At times, D’Aboville’s experiences at sea were a matter of life and death. Sector repeatedly capsized in rough weather, and d’Aboville was once trapped in the water for nearly two hours before he managed to right the boat. But, at least according to his own account, d’Aboville always conducted himself with the courage and elan we expect from a maritime hero.
“At least two times I might well have given up,” he recalls. “Two times when death seemed the easiest way out. Only later, in full tranquillity, did it occur to me that, very simply, I was not yet ready to die.”
More often, though, what d’Aboville describes in “Alone” is a physical and spiritual ordeal of quiet, self-imposed suffering. “Unbearable heat,” he notes in a journal entry, and later he reports on an eruption of boils on what he delicately calls “the fleshy part of my anatomy.” Describing himself as “a poor rower facing backwards,” he rowed 12 hours a day, 17 strokes a minute, in a clockwork routine that amounted to a kind of penance.
As the title suggests, the sheer fact of his solitude was an ordeal in itself. At moments, he turned to the radio for companionship: “My little pill of ephemeral happiness” is how he describes the brief radio contacts. But mostly he found himself in silent conversation, sometimes with the heavens and sometimes with himself.
“Through the lens of my sextant, my head was in the stars, and the scope of my mind expanded then to universal dimensions,” he writes. “And yet, what did my mind really focus on, sometimes to the point of obsession: things of human dimension--sounds, smells, familiar places. What a paradox!”

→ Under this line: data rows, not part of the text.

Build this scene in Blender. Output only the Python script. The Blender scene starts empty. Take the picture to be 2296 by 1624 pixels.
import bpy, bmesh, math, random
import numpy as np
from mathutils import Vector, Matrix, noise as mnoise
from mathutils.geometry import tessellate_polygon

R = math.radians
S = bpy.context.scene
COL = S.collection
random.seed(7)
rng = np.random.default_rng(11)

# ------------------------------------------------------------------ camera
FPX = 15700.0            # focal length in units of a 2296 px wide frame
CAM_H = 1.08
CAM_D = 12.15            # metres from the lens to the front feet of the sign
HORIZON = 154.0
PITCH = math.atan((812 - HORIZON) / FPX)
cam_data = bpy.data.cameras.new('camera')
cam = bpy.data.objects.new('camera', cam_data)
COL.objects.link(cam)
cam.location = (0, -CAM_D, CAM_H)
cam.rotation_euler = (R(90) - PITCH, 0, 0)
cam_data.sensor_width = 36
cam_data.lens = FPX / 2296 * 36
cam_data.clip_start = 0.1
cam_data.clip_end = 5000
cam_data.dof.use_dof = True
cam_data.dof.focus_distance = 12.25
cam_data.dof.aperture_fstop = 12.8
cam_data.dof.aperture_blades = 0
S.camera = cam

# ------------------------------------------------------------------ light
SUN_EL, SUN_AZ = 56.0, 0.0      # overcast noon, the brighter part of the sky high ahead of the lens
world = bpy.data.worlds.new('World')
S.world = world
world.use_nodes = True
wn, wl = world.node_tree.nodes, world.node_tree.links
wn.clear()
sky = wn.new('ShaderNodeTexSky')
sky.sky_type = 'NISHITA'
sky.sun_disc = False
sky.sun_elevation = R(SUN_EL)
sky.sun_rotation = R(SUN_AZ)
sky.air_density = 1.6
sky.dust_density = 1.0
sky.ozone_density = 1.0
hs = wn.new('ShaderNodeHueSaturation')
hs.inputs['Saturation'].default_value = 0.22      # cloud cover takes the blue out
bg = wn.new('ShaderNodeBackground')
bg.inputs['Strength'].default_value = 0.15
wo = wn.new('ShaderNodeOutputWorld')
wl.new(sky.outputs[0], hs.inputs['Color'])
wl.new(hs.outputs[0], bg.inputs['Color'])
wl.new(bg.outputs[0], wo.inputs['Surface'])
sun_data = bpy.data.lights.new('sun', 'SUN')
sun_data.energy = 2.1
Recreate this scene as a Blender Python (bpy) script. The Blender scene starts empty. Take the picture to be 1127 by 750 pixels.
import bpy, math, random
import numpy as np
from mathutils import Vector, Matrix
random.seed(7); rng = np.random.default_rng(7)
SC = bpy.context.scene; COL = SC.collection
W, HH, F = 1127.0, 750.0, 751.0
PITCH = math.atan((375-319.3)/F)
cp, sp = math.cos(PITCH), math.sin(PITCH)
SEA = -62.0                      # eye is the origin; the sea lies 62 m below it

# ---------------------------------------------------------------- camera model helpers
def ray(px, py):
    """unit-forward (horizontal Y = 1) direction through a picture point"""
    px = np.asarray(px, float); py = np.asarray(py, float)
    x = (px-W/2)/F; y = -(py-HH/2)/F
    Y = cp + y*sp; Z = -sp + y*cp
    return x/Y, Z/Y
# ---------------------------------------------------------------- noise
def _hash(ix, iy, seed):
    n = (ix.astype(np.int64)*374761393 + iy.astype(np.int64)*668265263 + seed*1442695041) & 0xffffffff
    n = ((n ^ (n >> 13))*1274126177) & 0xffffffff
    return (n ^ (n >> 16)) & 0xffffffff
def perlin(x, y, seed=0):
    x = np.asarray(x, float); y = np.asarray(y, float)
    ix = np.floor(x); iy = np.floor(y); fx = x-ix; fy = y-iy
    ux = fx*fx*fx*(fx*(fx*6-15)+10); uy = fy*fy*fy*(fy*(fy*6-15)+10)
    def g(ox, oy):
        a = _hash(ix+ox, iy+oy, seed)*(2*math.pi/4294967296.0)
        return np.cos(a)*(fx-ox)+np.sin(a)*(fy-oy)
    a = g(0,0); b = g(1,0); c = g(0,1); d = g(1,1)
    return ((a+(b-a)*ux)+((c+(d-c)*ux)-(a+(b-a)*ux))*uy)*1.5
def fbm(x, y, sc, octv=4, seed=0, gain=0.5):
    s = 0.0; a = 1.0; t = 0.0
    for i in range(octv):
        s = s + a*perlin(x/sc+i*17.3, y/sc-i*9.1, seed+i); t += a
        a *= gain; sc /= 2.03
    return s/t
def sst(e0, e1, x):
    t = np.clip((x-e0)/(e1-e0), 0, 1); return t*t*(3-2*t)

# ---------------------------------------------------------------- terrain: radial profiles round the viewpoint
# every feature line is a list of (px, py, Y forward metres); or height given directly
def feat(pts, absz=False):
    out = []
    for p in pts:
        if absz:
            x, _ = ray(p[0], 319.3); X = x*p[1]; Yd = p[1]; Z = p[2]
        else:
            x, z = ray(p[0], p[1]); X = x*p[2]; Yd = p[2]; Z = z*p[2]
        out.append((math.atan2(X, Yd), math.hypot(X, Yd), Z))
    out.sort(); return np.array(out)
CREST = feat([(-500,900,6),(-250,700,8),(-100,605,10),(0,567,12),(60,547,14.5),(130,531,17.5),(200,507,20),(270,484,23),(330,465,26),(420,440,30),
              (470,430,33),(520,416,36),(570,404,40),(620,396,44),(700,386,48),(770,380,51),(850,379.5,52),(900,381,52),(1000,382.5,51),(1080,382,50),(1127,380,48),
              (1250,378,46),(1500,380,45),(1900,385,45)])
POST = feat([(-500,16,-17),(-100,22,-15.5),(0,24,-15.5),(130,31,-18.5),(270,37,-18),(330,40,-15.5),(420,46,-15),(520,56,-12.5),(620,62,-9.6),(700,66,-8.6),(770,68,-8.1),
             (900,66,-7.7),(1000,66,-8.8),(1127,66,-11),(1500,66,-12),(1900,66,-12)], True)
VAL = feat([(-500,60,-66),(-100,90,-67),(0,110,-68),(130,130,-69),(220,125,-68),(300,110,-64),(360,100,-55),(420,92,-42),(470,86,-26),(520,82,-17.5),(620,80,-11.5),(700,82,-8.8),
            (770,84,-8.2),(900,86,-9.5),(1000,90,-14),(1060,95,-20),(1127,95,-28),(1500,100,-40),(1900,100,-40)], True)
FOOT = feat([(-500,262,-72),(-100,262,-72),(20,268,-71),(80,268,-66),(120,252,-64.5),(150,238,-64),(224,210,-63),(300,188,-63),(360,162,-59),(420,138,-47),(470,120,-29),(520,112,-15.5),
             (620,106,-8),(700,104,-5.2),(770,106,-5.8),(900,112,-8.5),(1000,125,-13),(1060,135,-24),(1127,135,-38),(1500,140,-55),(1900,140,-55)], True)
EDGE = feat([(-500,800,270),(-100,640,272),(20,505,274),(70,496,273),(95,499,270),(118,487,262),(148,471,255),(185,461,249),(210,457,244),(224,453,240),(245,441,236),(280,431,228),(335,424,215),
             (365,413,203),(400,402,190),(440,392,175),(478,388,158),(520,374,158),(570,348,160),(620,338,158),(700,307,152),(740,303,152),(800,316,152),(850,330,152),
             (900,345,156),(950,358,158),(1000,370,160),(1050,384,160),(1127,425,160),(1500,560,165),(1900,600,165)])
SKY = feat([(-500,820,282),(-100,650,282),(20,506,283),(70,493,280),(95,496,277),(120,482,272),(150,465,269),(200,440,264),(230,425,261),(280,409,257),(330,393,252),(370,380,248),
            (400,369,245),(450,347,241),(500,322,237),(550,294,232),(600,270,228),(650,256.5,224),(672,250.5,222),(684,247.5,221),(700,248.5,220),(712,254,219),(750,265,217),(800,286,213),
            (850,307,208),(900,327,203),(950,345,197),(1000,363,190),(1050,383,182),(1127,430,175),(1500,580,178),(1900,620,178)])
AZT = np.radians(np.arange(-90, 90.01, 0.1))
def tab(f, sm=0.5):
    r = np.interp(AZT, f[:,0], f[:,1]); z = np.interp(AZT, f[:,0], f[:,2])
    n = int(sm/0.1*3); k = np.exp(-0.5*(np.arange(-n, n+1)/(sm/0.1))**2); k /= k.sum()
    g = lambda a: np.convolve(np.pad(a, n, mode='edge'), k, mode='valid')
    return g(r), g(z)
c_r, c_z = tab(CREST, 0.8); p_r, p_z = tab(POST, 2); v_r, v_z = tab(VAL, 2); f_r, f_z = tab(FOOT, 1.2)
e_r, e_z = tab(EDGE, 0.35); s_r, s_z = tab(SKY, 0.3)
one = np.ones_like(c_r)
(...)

“Alone” shows d’Aboville to be a droll fellow and something of a bon vivant . The Sector was provisioned with a supply of cigars and French wines, and he cracked a bottle of Mouton-Rothschild 1978 to celebrate Bastille Day at sea. D’Aboville judged the wine to be even more crucial than water in provisioning the boat.
“A half-glass of wine with every meal made all the difference in the world,” he insists, “especially when it was consumed in a proper wine glass, another slight indulgence.”
“Alone” does not earn a place in the literature of survival that reaches its highest expression in books such as “Alive!” and “Survive the Savage Sea.” After all, d’Aboville was not thrust into danger by an accident or a force of nature--he concocted his own ordeal, and he enjoyed a considerable material and technical support along the way. In that sense, the crossing was an artificial adventure.
D’Aboville himself shrugs off the notion that his voyage was essentially a dangerous stunt. And he reminds us that the impulse to thrust oneself into harm’s way merely to make a point is a profoundly human trait.
“Only an animal does useful things,” d’Aboville told the literary adventurer Paul Theroux, who contributed an introduction to “Alone.” “I wanted to do something that was not useful--something only a human would do.”